> **SHORT EXERCISE**
Going through the material below, please gather all lines with the word "Blender" in them.

> **AVAILABLE DATA**
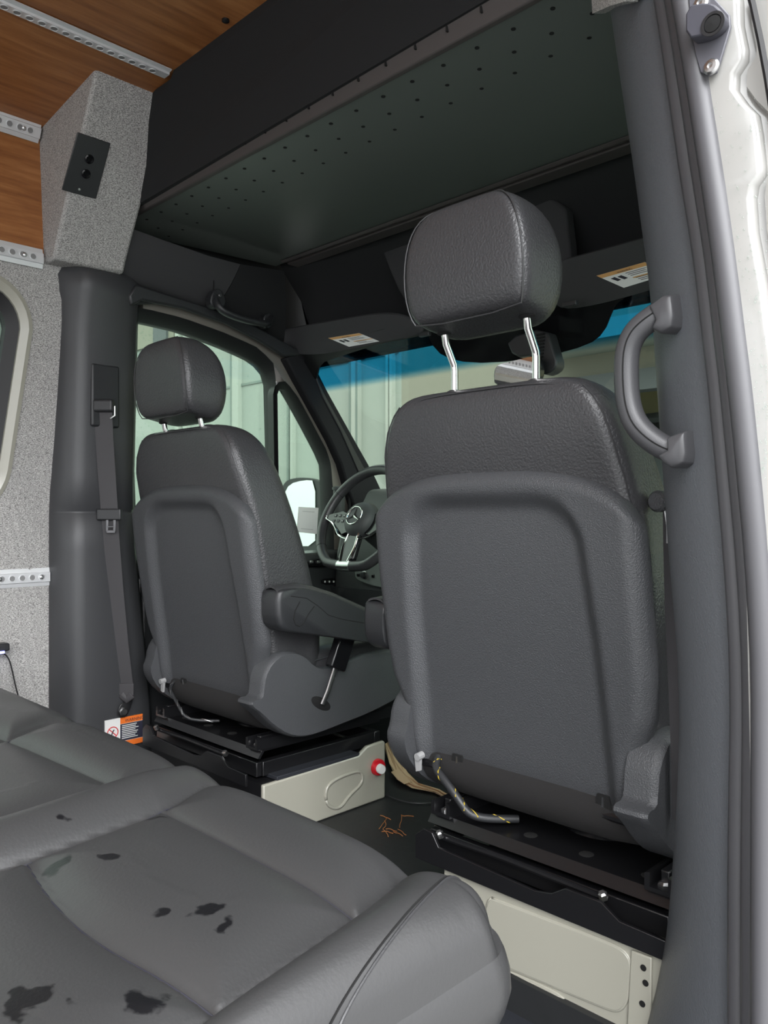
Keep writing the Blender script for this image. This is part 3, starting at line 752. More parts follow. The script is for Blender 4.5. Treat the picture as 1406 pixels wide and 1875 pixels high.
==
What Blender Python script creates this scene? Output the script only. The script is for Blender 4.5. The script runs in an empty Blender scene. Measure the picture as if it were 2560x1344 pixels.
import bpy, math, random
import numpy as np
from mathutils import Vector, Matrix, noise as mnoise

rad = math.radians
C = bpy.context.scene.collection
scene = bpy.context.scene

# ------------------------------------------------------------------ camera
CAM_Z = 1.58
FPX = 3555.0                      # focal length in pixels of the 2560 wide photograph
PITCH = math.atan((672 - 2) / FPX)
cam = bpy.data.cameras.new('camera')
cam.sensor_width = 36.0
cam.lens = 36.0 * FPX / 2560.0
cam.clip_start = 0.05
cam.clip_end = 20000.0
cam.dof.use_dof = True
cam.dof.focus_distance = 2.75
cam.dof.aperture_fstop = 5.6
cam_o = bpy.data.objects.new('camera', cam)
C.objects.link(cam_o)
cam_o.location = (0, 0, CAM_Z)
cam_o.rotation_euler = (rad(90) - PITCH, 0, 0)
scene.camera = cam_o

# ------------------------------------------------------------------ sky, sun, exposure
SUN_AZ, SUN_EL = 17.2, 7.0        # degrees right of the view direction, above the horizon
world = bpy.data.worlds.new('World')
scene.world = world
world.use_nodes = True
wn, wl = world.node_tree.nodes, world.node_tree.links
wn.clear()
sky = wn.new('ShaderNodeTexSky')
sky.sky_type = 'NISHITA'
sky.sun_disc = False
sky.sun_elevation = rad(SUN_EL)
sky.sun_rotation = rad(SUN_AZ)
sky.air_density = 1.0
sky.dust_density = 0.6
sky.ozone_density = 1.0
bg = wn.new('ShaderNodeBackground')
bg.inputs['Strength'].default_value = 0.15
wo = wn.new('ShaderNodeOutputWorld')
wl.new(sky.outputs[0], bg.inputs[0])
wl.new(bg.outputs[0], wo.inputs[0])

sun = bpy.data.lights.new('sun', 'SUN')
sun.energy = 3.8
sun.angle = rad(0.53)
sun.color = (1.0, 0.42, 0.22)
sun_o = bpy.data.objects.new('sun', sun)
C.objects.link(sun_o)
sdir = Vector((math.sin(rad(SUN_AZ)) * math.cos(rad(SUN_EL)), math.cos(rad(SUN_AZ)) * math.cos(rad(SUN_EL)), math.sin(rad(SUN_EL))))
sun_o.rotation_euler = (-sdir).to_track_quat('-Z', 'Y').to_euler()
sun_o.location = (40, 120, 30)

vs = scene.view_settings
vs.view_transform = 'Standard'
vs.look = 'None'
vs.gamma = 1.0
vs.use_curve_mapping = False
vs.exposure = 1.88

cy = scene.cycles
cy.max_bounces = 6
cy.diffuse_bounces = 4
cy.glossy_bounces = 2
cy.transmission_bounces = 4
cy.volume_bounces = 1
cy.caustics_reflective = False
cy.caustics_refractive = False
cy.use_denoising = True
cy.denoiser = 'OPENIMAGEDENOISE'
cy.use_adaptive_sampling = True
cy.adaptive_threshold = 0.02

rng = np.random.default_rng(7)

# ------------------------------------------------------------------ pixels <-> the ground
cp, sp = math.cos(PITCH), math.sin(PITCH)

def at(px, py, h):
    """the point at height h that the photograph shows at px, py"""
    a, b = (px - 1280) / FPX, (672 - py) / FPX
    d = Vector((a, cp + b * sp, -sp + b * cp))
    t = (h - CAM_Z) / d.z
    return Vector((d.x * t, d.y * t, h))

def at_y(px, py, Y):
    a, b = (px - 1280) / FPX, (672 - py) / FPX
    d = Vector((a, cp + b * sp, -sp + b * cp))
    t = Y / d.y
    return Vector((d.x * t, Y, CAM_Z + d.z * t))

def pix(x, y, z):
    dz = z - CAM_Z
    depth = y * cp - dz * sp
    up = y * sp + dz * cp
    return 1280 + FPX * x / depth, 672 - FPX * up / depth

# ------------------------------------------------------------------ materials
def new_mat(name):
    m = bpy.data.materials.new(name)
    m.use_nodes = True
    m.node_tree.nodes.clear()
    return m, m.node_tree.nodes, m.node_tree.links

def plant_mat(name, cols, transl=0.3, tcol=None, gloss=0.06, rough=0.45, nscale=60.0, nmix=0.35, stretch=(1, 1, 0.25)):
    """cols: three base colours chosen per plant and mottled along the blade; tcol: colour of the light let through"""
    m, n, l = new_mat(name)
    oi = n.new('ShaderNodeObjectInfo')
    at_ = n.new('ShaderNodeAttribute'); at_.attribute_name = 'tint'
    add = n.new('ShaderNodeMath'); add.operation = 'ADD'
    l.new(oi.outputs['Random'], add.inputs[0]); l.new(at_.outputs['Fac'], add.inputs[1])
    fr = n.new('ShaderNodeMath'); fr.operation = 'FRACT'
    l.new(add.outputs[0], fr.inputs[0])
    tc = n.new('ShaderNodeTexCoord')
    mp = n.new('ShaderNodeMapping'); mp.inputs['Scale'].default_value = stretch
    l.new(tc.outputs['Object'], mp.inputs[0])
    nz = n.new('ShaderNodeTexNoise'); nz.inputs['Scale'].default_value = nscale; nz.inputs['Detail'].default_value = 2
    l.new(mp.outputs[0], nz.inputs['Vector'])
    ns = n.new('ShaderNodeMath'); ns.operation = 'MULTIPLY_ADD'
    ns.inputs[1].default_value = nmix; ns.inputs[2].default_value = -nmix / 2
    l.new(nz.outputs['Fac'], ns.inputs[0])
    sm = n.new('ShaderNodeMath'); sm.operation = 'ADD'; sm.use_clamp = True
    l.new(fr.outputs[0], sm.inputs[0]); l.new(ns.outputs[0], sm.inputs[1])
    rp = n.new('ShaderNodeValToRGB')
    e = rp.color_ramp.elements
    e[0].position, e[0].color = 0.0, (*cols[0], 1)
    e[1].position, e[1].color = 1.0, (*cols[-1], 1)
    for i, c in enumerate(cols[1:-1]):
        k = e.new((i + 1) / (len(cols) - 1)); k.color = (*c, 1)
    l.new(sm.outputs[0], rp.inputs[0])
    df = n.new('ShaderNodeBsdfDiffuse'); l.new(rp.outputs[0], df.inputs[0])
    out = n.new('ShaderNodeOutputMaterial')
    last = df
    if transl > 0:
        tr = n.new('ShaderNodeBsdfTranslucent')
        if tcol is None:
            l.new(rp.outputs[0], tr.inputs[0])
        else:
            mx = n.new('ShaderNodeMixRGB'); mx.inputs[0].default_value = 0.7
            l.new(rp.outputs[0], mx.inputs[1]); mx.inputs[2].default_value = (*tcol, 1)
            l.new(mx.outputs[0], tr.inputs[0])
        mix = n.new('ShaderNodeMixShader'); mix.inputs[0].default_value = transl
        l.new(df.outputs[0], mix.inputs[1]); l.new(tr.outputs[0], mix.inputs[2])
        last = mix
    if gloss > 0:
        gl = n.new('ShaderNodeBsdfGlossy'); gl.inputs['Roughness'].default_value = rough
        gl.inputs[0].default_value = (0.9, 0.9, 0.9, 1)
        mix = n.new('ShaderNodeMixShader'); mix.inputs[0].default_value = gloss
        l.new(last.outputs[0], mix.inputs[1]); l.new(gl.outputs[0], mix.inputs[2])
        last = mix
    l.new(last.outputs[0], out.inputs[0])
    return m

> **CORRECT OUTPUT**
Keep writing the Blender script for this image. This is part 3, starting at line 752. More parts follow. The script is for Blender 4.5. Treat the picture as 1406 pixels wide and 1875 pixels high.
What Blender Python script creates this scene? Output the script only. The script is for Blender 4.5. The script runs in an empty Blender scene. Measure the picture as if it were 2560x1344 pixels.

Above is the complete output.